Contemporary material and socialist Ecofeminist thought, drawing on scholars like Karen Warren (1990) and Val Plumwood (1993), and Ourkiya (2023) bypasses this trap. It focuses not on essential ties, but on the material, subordinate, and political location that women, the poor, Indigenous communities, and nature have been forced to occupy within the patriarchal conceptual framework. This shared, subordinate space (this political liminality) provides a non-dominant vantage point from which to critique and dismantle the collapsing structure.

The shared experience of planetary crisis creates a forced, destabilizing communitas (Turner, 1969). However, this communitas is false if it does not first acknowledge the radically unequal burdens of the transition (Wong, 2023). Ecofeminism forces us to ground the uncertainty of the global liminal phase in a rigorous intersectional analysis of power and material dispossession. It shifts the focus from the abstract universal human (which historically meant the propertied male) to the concrete, interconnected experiences of those historically excluded.

The Invitation: The Ethics of Care on the Threshold: The essential anti-structure that must emerge from this liminality is the Ethics of Care.

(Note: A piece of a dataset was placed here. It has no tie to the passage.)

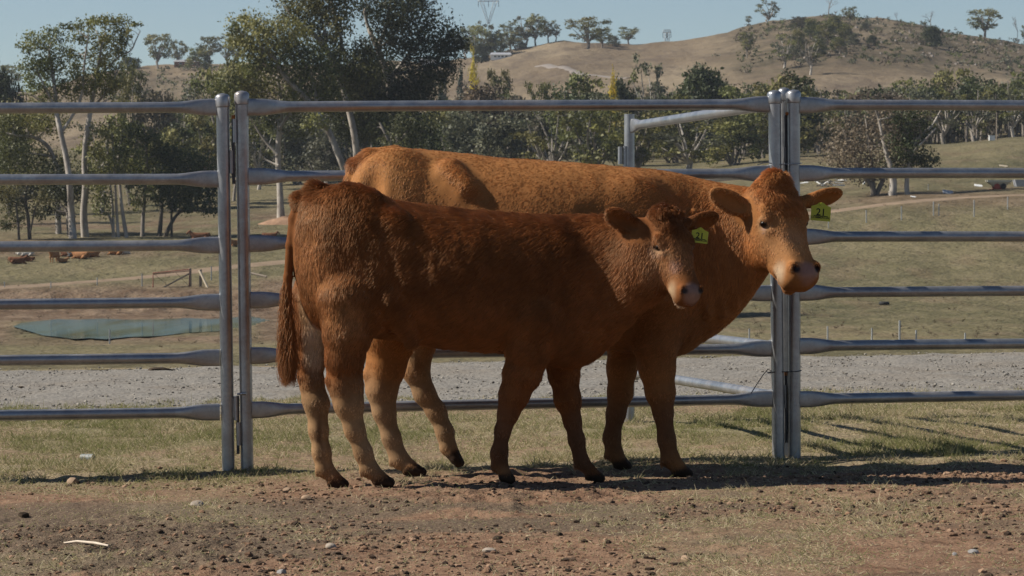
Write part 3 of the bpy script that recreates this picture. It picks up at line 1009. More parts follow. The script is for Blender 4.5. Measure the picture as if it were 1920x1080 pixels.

This philosophical shift from an ethics of domination and instrumental value to one prioritizing relationality and interdependence is the core antidote to the prevailing logic. It is a necessary balm, a soothing alternative to the panicked, purely technological fixes that threaten a disastrous premature reaggregation.

Stepping into the new Earth

The global liminality is a terrifying gift. It has de-familiarized our world, tearing away the illusion of stability and exposing the brittle foundation of patriarchal-capitalist systems. Ecofeminism is the map through the terra incognita. It is a radical call, yet simultaneously a soothing reassurance that the solution is not more control, but more connection, more humility, and more care.

The current moment of uncertainty is not a flaw in the system; it is the system, suspended and laid bare. The responsibility of the present generation is to ensure that the eventual reaggregation, the structure that follows this threshold, does not once again subordinate the vital, life-sustaining work of the Earth and the bodies that sustain it.

Now is the time not only to image but to co-create new planetary culture where the values of care, embodiment, and interspecies relationality form the bedrock of the post-liminal state.